RICHMOND, Va. (WRIC) – Despite hours of harsh feedback on Thursday, the state Board of Education decided to move forward with a second rewrite of K-12 history standards from Governor Glenn Youngkin’s administration. 

The board voted 5-3 to accept the draft as the base document for a series of six public feedback hearings, which will be held across the state throughout the month of March, before a final document is approved. The standards, which are edited every seven years under state law, will set the bar for what should be taught in schools at each grade level as early as the 2024-2025 school year. 

Board members conceded that the draft still needs work but they were eager to move forward with the process, which has been stalled for nearly six months. State Superintendent Jillian Balow requested a delay in August after being presented with an alternate set of standards, which were developed with extensive input over more than two years under former Governor Ralph Northam’s administration. 

There was a sense of deja vu during more than four hours of public comment on Thursday, as dozens of speakers condemned the draft released last month and echoed many of the same concerns raised with a previous version that the Youngkin administration unveiled in November of last year. 

“The January draft standards are an insult to educators and they’re not viable for students,” said Samantha Futrell, president of the Virginia Council for Social Studies. 

Critics urged the board to adopt an alternate draft collaboratively authored by six organizations, including the Virginia Social Studies Leaders Consortium (VSSLC), the Virginia Association for Supervision and Curriculum Development (VASCD), the American Historical Association (AHA), the Virginia Council for the Social Studies (VCSS), the National Council for the Social Studies (NCSS), and the Virginia Geographic Alliance (VGA). That request was rejected by the board, also on a vote of 5-3. 

Several speakers said the process under the Youngkin administration was politicized by input from right-wing groups and lacked transparency. They said the latest draft was developed without adequate input from historians and educators. 

Daniel Gecker, the board’s president, said the controversy has negatively impacted public perception.

“We are a board that is supposed to be independent of the executives and I would hope that, as this board moves on, that independent role becomes more pronounced than it is today. I do think we have had too much process interference in what was supposed to be the board’s work and I think that has hurt us,” Gecker said.

Critics say the January draft is excessively complex and includes topics that are not developmentally appropriate for certain grade levels. They say the draft adds too much new content that teachers cannot realistically cover in the instructional time allotted and it emphasizes memorization over critical thinking. 

“There will be no deeper learning in our classrooms and the quality of instruction our children deserve will decline,” said Virginia Association for Supervision and Curriculum Development Executive Director Chris Jones. 

Speakers said the new draft also contains various errors and omissions. 

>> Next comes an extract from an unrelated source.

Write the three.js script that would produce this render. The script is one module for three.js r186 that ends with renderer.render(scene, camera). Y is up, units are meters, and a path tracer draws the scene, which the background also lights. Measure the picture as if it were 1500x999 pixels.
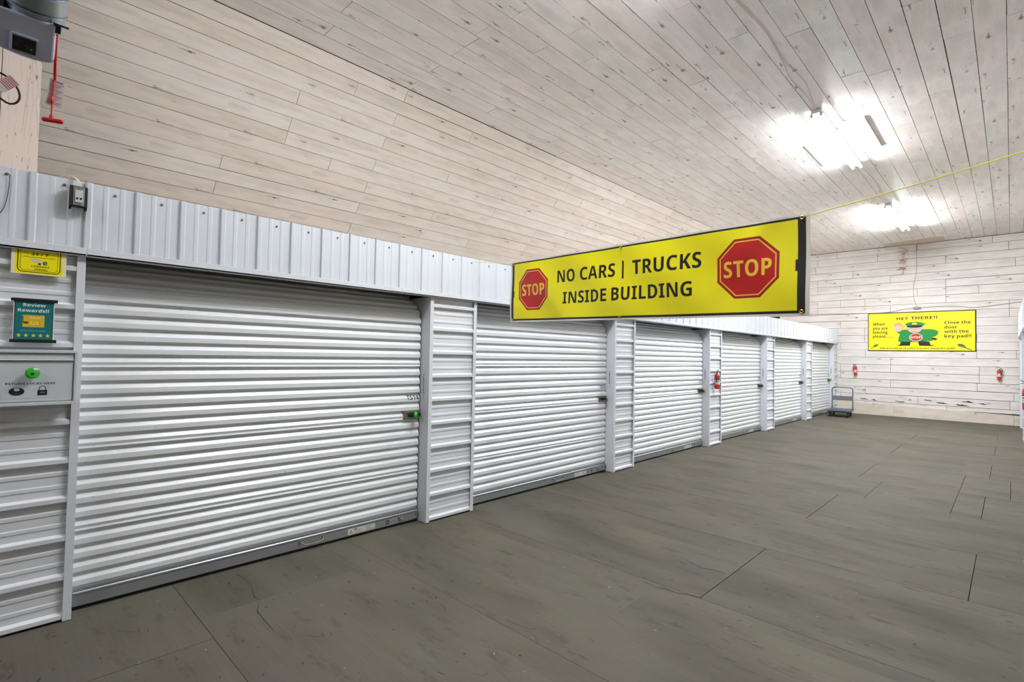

For example, the coalition of social studies groups said several courses begin with the Age of European Exploration, rather than the long history of Indigenous peoples, and the standards removed a reference to Indigenous Peoples’ Day, which was previously included alongside Columbus Day. 

Historians said standards dealing with labor unions were scrapped and the term “fascism” was removed from the section on World War II. They said the standards incorrectly placed the terrorist attacks on September 11th, 2001 in the section on the Cold War.

Critics continue to believe that the standards downplay the role of various marginalized groups in history. 

“We deserve better. I’m asking you, in Black History Month, to do the right thing,” said Michelle Thomas, president of the NAACP Loudoun Branch.

More than 80 people signed up to testify during the board’s public comment period on Thursday and the vast majority spoke about the history standards. Only one person, Youngkin’s Chief Diversity Officer Martin Brown, spoke in support.

Superintendent Balow accused some speakers of misrepresenting the standards.

“It was clear people hadn’t read or thoroughly read the standards,” Balow said. “For example, we have expanded the history of Indigenous people, especially east of the Mississippi. We have expanded African American history, African American studies. We have expanded opportunities for students to learn about Asian American and Pacific Islander events.”

Asked if she plans to more actively engage the groups that authored the alternative draft, Balow said, “They’ve been engaged from the beginning to today and they will continue to be engaged. The January draft is representative of much of the work that has taken place over the last two years and it’s a synthesis, it’s an evolution of the standards.”